Contribution Guidelines

4 minute read

v1.0.0 - Last updated 2018-07-08

This post is not really a post as the other posts but rather a document which will be updated from time to time. The document contains the general contribution guidelines of open source projects made by me or my company Jitesoft.

Opensource software should always have contribution guidelines, mainly to make it clear where the repository maintainers have in mind when it comes to how to behave in the community.
In my case, I have consen to use a code of conduct which is already used by many others, it’s called the Contributor Covenant and mainly contains a brief ruleset of behaviour and what is seen as accepted and none-accepted behaviour when it comes to contributions.

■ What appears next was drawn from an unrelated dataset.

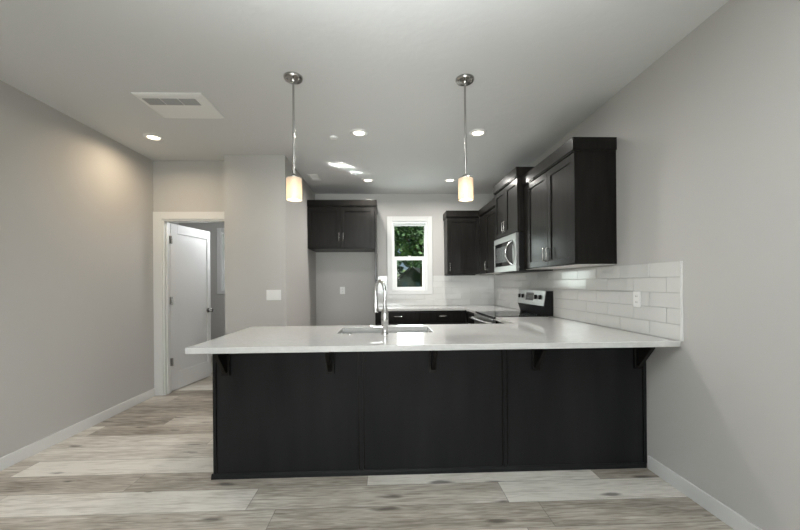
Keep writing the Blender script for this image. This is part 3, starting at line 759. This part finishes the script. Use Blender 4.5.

There might be more narrowed down rules in some projects, but the following is the general gist of it.

Code of conduct

Our Pledge

In the interest of fostering an open and welcoming environment, we as contributors and maintainers pledge to making participation in our project and our community a harassment-free experience for everyone, regardless of age, body size, disability, ethnicity, gender identity and expression, level of experience, education, socio-economic status, nationality, personal appearance, race, religion, or sexual identity and orientation.

Our Standards

Examples of behavior that contributes to creating a positive environment include:

  • Using welcoming and inclusive language
  • Being respectful of differing viewpoints and experiences
  • Gracefully accepting constructive criticism
  • Focusing on what is best for the community
  • Showing empathy towards other community members

Examples of unacceptable behavior by participants include:

  • The use of sexualized language or imagery and unwelcome sexual attention or advances
  • Trolling, insulting/derogatory comments, and personal or political attacks
  • Public or private harassment
  • Publishing others’ private information, such as a physical or electronic address, without explicit permission
  • Other conduct which could reasonably be considered inappropriate in a professional setting

Our Responsibilities

Project maintainers are responsible for clarifying the standards of acceptable behavior and are expected to take appropriate and fair corrective action in response to any instances of unacceptable behavior.

Project maintainers have the right and responsibility to remove, edit, or reject comments, commits, code, wiki edits, issues, and other contributions that are not aligned to this Code of Conduct, or to ban temporarily or permanently any contributor for other behaviors that they deem inappropriate, threatening, offensive, or harmful.

Scope

This Code of Conduct applies both within project spaces and in public spaces when an individual is representing the project or its community. Examples of representing a project or community include using an official project e-mail address, posting via an official social media account, or acting as an appointed representative at an online or offline event. Representation of a project may be further defined and clarified by project maintainers.

Enforcement

Instances of abusive, harassing, or otherwise unacceptable behavior may be reported by contacting the project team at [email protected]. All complaints will be reviewed and investigated and will result in a response that is deemed necessary and appropriate to the circumstances. The project team is obligated to maintain confidentiality with regard to the reporter of an incident. Further details of specific enforcement policies may be posted separately.

Project maintainers who do not follow or enforce the Code of Conduct in good faith may face temporary or permanent repercussions as determined by other members of the project’s leadership.

Attribution

This Code of Conduct is adapted from the Contributor Covenant, version 1.4, available at https://www.contributor-covenant.org/version/1/4/code-of-conduct.html

How to contribute

Bug reporting

Use the issue handler in the repository. Always check the existing issues to make sure it has not already been submitted.
When creating a bug report, please include as much information as possible, what version you used, what happened, what did you expect to happen. Any exceptions or error logs that might be relevant can be important.
If possible, create a short reproducible case so that anyone whom tries to fix the bug can reproduce the issue.

Suggestions

As with bugs, the issue handler is used for suggestions. Be sure to mark the issue with the suggestion tag so that it does not bloat the issue handler with un-tagged issues.
Make sure that there is no existing issue with the same suggestion and include as much information as possible to make it easy to understand.
Use a good title and explain why the suggestion would make the project better.

Pull/Merge -requests

Code contributions are welcome, but they need to follow a set of guidelines so that they are easy to integrate with the current codebase.
When creating a new request, be sure to include the issue that it resolves in the body text of the request. Make the title descriptive and explain what and why your changes does.
Follow the code style and test coverage requirements below.

Guidelines and standards

Code standard

Depending on the project, different code standards are used. Most projects include a specific codestandard file (style.xml for php projects) or information on how to install specific code standards if such is used. Check the readme.
All code should pass any codestandard tests in the build script.

Test coverage

Test coverage of new code should be as high as possible. We might not deny a request with 90% coverage, but we aim at 100% coverage at all time.

Additional notes

This document might (and will likely) be updated with additional information. If so, there will be a notification in the readme file.